Study: Best Teachers Should Have the Largest Classes

By Barbara Hollingsworth | December 16, 2013 | 2:08 PM EST


(AP photo)

( – Contrary to the practice of school districts nationwide, assigning more students to the best teachers, and less students to the lowest-performing instructors, would significantly boost student test scores, according to a recent study that concludes that the “magnitude of differences" between the best and worst teachers “swamps the expected effect of smaller classes.”

“One simple change—giving effective teachers a handful more students—could mean a big boost to student achievement,” labor economist Michael Hansen concluded in the study, entitled “Right-sizing the Classroom: Making the Most of Great Teachers,” he conducted for the Thomas B. Fordham Institute. (See class size.pdf)
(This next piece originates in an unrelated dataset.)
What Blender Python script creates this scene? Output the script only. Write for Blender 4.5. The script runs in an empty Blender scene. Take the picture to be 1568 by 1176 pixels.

Although educators have mixed views on the importance of class size, the conventional wisdom is that smaller is better. Hansen disagrees.

“Instead of trying to keep class sizes small, we should be leveraging our existing teacher talent by enlarging the classes taught by our best instructors – and compensating these excellent teachers for the extra work involved,” he says.

“Part of the appeal of this strategy is that it is a way of paying outstanding teachers more— under the cover of giving them more students,” he added.

Hansen, a senior researcher at the American Institutes for Research (AIR), used actual classroom data from North Carolina, a state in which only “25 percent of students are taught by the top 25 percent of teachers,”  to simulate what would have happened if top-performing teachers had been assigned more students.

State laws, district policies, and bargaining agreements prevent most school districts from following this approach. However, after analyzing three years of fifth and eighth grade test scores, Hansen’s simulation found that assigning an additional 12 students to the best fifth grade teachers -  up to a maximum of 32 students in the classroom - made little difference, adding the equivalent benefit of just two extra school days.

However, test scores in eighth grade jumped when the most effective teachers were assigned 12 more students, producing gains “equivalent to adding two-and-a-half extra weeks of school.”

Just shifting six students would also make a significant difference, Hansen noted, adding that “no district to my knowledge has purposefully allocated students in this manner.”

“The simulated gains in eighth-grade math and science achieved by shifting just six additional students to effective teachers are equivalent to the expected effect of removing the lowest 5 percent of teachers in these subjects—and these gains can be achieved without actually removing them!”

Students remaining in the lower-performing teachers’ classes would also benefit, the study found.

“The ‘shifted’ students benefit from being reassigned to a better teacher, and their gain exceeds the ‘penalty’ imposed on other pupils already in that classroom who now have a slightly larger class. What’s more, the remaining students in the less-effective teacher’s class receive a ‘benefit’ because their class becomes smaller.”

Although Hansen acknowledges that small classes are “wildly popular,” and that “there is some evidence they boost student achievement,” he points out that “it would take an increase of at least ten to twenty additional students in a good teacher’s class to dilute his productivity to that of an average teacher.”

Therefore, he concludes, “universally shrinking class sizes may be counterproductive in terms of pupil achievement.”

He also cited a 2012 survey by the Farkas Duffett Research (FDR) Group that found that 73 percent of parents would pick a class with 27 students taught by one of the best teachers in the school district for their child over a smaller class of 22 students taught by a “randomly chosen teacher.”

However, he warns that moving students to different teachers within the same school would have little effect on the minority achievement gap because “the pool of available teachers in high-poverty schools does not change under this strategy.”